Shell’s profits plunge despite addition of BG LNG sales

Edward Cox

28-Jul-2016

Falling LNG prices contributed to a 71% drop in Anglo-Dutch major Shell’s second-quarter earnings to $1.18bn, despite LNG sales rising after the company’s acquisition of BG Group, Shell said on Thursday.

The volume of LNG liquefied by Shell over the first half of 2016 rose by 3m tonnes year on year to 14.61m tonnes. This was supported by the addition of a fully operational QCLNG plant in Australia, run by BG Group, which only commenced operations at its first train at the start of 2015.

The increase in total LNG sales was larger, up by over 7m tonnes to 26.54m tonnes over the first half of the year.
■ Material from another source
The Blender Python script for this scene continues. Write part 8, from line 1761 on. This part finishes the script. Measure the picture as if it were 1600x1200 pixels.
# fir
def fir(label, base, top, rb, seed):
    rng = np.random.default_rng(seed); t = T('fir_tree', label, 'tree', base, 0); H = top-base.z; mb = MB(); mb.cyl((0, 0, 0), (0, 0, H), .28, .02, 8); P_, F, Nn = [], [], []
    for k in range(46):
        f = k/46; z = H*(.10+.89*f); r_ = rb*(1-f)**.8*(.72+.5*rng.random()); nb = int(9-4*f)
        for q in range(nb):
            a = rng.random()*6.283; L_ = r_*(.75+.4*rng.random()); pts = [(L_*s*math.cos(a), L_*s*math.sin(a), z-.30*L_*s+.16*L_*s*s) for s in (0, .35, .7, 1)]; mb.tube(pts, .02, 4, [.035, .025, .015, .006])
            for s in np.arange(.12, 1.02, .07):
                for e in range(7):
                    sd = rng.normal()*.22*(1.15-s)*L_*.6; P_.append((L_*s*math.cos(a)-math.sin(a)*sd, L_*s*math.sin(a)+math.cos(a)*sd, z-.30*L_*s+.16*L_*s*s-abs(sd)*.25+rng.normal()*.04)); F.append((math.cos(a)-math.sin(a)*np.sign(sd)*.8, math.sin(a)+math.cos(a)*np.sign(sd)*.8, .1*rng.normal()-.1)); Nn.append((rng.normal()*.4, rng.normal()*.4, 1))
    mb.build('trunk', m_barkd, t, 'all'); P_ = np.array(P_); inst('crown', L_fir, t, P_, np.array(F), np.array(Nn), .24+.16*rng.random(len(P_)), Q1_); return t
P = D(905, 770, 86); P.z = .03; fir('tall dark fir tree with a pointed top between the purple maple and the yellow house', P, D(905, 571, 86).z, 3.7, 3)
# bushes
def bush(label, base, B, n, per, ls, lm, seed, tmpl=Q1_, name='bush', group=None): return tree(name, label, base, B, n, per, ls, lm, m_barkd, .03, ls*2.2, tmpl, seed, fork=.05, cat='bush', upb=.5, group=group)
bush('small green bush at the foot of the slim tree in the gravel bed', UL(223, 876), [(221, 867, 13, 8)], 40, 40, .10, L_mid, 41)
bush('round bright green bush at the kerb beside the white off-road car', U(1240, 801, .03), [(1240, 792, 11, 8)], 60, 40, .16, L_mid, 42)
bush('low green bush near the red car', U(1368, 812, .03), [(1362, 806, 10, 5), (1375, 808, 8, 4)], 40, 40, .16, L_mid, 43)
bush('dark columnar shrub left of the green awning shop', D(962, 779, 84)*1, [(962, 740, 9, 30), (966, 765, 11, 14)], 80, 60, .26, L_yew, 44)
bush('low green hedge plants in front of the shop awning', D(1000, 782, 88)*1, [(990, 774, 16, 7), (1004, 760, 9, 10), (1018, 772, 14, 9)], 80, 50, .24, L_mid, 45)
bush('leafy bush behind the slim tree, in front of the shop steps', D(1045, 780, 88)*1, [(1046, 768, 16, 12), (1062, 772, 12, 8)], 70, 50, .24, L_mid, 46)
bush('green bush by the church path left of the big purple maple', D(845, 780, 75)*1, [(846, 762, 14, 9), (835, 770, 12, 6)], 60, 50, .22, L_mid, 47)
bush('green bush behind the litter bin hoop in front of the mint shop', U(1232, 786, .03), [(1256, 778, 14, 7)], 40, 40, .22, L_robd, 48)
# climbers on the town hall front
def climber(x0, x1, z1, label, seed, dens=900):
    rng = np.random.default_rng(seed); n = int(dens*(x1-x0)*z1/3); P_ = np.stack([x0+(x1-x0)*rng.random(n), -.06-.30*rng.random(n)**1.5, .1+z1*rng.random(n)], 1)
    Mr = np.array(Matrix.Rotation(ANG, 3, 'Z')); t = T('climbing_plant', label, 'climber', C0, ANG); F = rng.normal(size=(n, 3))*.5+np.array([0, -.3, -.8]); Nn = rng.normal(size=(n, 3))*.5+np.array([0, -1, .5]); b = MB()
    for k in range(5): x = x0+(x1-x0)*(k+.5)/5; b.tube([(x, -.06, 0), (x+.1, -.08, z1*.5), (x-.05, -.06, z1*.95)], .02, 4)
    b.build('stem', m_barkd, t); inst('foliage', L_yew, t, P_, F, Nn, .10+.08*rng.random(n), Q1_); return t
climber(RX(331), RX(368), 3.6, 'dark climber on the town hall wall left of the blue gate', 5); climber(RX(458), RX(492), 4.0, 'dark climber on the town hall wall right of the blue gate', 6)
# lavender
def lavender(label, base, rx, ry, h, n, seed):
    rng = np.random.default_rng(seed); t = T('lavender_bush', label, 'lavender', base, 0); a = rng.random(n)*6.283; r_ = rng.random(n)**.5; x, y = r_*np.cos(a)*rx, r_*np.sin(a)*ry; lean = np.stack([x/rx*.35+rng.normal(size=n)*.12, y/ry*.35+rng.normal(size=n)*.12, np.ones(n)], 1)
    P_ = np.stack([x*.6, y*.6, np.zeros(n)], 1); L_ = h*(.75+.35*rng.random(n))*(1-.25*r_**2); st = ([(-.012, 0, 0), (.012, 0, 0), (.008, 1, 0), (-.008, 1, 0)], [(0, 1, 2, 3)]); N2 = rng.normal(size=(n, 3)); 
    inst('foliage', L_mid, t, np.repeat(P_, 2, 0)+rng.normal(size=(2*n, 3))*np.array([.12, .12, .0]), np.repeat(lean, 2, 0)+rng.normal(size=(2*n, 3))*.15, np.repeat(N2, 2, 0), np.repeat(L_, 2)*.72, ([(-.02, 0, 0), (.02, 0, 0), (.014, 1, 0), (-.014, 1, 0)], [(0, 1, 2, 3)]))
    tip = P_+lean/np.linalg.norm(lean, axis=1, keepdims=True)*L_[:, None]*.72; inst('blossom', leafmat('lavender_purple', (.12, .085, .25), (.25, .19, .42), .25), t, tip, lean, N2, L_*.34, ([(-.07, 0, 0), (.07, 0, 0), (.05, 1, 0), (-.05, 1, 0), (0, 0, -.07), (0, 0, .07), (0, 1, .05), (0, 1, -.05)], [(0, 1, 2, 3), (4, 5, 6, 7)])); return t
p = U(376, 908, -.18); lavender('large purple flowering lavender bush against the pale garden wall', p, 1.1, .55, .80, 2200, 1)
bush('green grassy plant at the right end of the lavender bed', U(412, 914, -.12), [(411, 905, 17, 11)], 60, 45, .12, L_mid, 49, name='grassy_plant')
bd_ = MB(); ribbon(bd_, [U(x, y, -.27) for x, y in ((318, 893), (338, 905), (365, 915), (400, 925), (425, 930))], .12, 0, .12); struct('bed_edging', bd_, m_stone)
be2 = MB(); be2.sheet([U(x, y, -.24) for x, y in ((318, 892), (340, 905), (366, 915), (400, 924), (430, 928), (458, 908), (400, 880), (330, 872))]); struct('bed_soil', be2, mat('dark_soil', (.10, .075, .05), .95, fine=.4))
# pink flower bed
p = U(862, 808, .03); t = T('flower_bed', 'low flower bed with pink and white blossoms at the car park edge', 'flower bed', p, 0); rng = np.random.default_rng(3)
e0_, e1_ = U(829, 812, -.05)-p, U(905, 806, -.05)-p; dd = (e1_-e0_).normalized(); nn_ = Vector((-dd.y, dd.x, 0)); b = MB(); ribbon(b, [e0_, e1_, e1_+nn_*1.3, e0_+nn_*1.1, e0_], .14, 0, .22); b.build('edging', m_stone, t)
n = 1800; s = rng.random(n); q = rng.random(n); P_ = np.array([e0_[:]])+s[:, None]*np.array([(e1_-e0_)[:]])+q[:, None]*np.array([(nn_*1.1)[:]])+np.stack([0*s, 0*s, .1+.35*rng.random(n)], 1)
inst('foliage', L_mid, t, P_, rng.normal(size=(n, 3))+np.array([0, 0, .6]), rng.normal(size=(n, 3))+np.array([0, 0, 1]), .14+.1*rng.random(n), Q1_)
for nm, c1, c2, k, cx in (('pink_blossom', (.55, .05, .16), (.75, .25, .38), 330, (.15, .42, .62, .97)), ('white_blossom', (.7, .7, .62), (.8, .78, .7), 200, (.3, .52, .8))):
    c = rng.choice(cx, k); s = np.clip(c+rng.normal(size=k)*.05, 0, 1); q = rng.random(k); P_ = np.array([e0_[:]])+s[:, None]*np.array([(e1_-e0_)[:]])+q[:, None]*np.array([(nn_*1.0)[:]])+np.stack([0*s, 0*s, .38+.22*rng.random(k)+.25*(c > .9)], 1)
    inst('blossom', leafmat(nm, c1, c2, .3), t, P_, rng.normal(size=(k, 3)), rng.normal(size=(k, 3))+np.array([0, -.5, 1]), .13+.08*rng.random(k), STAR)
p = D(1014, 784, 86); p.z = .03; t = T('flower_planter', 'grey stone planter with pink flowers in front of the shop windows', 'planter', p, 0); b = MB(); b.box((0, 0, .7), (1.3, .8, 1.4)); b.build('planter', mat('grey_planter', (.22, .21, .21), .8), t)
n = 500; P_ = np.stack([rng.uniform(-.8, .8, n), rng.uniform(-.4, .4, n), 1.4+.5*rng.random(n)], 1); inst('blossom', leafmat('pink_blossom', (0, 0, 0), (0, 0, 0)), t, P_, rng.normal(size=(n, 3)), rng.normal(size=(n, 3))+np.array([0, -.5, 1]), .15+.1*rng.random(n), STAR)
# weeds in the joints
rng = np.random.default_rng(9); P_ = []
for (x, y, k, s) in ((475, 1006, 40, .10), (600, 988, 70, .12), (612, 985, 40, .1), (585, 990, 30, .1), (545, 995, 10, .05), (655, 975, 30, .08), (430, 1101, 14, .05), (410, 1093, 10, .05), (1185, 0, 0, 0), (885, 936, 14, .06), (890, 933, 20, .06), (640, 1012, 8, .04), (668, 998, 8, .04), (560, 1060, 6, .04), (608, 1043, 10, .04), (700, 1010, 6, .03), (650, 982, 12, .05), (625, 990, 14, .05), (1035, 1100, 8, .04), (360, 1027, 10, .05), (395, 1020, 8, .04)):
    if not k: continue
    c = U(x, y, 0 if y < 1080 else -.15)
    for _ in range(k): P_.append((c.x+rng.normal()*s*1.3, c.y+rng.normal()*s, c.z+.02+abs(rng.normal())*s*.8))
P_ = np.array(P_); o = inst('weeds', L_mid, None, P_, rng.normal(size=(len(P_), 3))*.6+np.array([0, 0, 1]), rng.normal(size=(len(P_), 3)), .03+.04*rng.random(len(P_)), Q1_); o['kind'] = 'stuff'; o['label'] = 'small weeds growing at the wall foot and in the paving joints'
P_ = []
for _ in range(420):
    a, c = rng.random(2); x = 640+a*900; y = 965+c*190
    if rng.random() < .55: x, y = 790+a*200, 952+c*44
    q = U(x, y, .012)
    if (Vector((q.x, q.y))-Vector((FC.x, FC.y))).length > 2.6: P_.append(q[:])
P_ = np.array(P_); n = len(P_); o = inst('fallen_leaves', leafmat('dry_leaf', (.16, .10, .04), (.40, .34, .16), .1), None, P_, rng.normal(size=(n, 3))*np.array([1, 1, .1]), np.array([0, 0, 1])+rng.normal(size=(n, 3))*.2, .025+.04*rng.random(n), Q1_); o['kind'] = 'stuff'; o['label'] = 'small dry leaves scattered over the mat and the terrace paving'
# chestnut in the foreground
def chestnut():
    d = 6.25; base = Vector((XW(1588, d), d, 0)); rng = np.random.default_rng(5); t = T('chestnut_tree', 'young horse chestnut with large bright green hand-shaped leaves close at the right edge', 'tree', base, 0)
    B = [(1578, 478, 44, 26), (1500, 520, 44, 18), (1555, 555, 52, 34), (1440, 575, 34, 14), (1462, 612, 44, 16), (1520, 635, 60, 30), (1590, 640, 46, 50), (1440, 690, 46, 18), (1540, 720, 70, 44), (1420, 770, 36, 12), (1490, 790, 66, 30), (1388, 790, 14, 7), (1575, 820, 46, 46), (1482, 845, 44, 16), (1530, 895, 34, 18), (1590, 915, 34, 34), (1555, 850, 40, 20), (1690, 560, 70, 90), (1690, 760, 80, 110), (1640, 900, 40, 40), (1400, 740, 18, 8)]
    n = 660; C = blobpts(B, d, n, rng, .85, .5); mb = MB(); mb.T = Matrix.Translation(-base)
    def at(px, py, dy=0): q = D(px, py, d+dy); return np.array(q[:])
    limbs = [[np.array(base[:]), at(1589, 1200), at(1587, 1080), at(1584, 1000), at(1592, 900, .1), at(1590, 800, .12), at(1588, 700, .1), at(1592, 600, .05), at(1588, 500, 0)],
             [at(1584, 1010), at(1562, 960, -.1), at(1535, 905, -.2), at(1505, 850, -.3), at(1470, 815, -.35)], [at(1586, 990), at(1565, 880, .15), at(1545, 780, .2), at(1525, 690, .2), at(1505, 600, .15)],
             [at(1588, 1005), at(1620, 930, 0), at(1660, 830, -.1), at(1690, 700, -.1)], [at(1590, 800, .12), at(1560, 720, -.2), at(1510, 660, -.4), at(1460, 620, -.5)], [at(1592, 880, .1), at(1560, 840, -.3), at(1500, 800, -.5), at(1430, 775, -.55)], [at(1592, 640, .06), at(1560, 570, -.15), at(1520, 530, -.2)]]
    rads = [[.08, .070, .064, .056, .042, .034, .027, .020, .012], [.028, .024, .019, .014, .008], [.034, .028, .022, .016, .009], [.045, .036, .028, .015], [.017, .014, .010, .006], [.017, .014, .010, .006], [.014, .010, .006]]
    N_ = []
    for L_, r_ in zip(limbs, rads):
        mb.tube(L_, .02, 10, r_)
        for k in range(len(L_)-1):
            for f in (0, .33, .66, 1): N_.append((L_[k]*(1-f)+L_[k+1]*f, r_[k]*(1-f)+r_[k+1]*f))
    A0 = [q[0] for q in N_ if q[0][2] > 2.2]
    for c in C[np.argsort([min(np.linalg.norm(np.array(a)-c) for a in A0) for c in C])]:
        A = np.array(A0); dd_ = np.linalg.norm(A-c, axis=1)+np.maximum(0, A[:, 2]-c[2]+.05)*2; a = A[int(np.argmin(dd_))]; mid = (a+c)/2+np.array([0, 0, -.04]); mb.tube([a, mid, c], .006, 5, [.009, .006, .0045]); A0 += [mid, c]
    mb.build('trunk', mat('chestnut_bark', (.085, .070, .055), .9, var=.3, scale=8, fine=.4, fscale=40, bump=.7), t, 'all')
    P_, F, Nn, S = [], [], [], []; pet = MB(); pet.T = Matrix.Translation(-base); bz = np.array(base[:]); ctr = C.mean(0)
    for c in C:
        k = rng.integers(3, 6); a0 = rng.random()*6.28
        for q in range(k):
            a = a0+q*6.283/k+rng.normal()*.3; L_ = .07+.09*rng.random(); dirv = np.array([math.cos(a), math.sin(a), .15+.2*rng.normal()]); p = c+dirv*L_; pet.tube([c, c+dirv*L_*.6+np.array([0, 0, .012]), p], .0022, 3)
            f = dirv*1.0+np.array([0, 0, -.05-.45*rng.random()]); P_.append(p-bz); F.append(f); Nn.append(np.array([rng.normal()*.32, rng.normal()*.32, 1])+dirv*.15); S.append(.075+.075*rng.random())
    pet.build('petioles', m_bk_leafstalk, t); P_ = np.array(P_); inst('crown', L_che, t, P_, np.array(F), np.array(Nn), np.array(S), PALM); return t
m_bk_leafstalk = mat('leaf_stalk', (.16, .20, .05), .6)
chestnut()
The loss of BG’s own results has led to a reduction in transparency on the old company’s activity. BG typically used to break down LNG sales by region and by cargo number.

Shell did say, however, that BG contributed 2.42m tonnes of LNG liquefaction volumes in the second quarter out of a total of 7.57m tonnes.

Stripping out the BG element and comparing the figure to volumes in the second quarter of 2015, this indicates a small decline in output from the Shell side of the business. This in part ties in with the expiry of Shell’s stake in the Malaysia LNG Dua joint venture, which in August 2015 was transferred to Malaysian company Petronas.

Shell has slowed plans to develop new liquefaction capacity in line with the prevailing market conditions and as it works on the structure of its new business. Shell in July delayed a final investment decision (FID) in the US Lake Charles project which had been scheduled for 2016.

Also in July, the LNG Canada joint venture, which includes Shell with a 50% stake, PetroChina, Mitsubishi Corporation and KOGAS, delayed FID in the project.

A delay in the start-up of the Australian Gorgon plant has also hit Shell’s expected LNG volumes. Shell has a 25% stake in Gorgon.